Nonetheless, I still call metta “a sneaky wisdom practice,” because people often have enormous insight doing metta. Since it is a concentration practice and you have a chosen object of meditation, you keep shepherding your attention back to that object, which means that you are letting go again and again of everything else that comes up in your awareness. That moment of letting go is very instructive, because it shows you where you are holding on. The only way you can let go with grace and ease is when you begin to understand that the distraction, whatever it may be, has the characteristics of anicca, dukkha and annata. You then don’t have to fight or fear it. In the moment of letting go—without any intended development of wisdom—you find wisdom. Ultimately, of course, the most powerful insight that comes from metta practice is the sense of nonseparateness, and that insight comes through opening one’s heart, from being inclusive rather than exclusive.
As a concentration practice, metta is tremendously healing because it gathers your energy together. As you become more and more concentrated, your attention wanders less frequently and for shorter duration. All the energy that you normally expend being lost in thought or leaping to the past or future is returned to you. Your mind becomes settled and unified.
In Asia, metta is not taught as a separate practice until the meditator is well established in vipassana. This gives the practitioner the opportunity to develop enough wisdom to counteract the craving for pleasant experiences, which can be very seductive in metta practice. Metta practitioners can sometimes get attached to the good feelings and try to produce more of them, growing agitated and fearful when those feelings are absent.
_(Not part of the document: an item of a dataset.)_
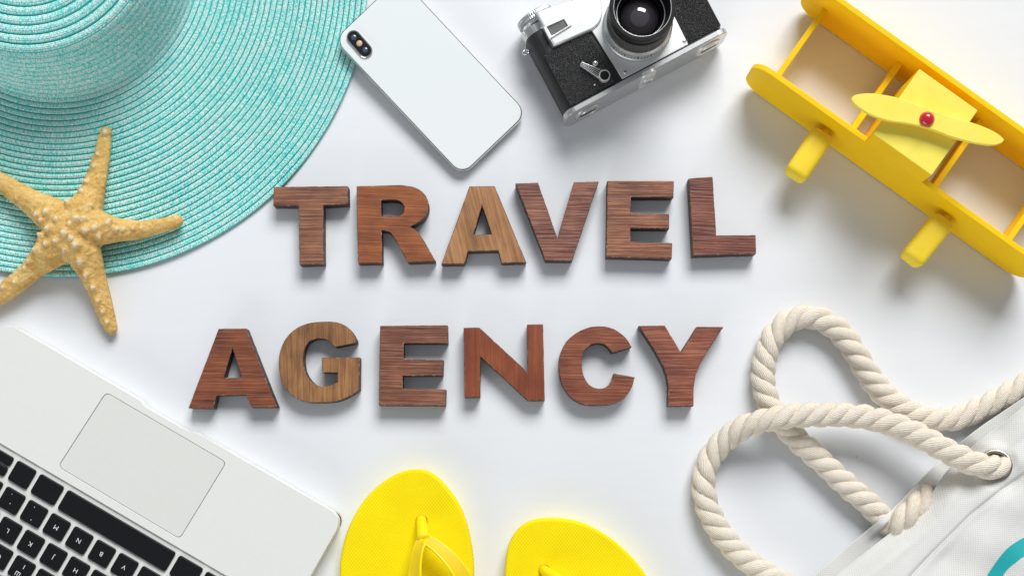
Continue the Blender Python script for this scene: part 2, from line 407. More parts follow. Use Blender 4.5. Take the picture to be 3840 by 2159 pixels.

Nonetheless, in 1986, several years after studying metta practice intensively with U Pandita, Joseph Goldstein and I decided to begin teaching metta retreats in the West. When we teach the metta practice, we try to bring forth the understanding of impermanence and the emptiness of self, so that the ground of wisdom is being established even as people are learning metta.
We have found that after doing metta retreats, people experience vipassana in a new way. As we do vipassana our conditioned makeup is revealed to us, and often we get so lost in judgment that we are not able to rest in the power of our awareness. As a consequence of doing metta, people have returned to vipassana practice with a lot less self-judgement. Metta practice provides a gentleness and openness of mind, so that even when judgments do arise, they don’t feel so substantial and strident.
In metta practice people are amazed to find out that they have a capacity for lovingkindness, both for themselves and for others. Due to our past conditioning, many of us do not trust our capacity to love. Metta involves a tremendous opening and purifying of our fields of intention, which can then infuse our vipassana practice as well as our entire life. We discover that we can indeed love and that everything comes back to love.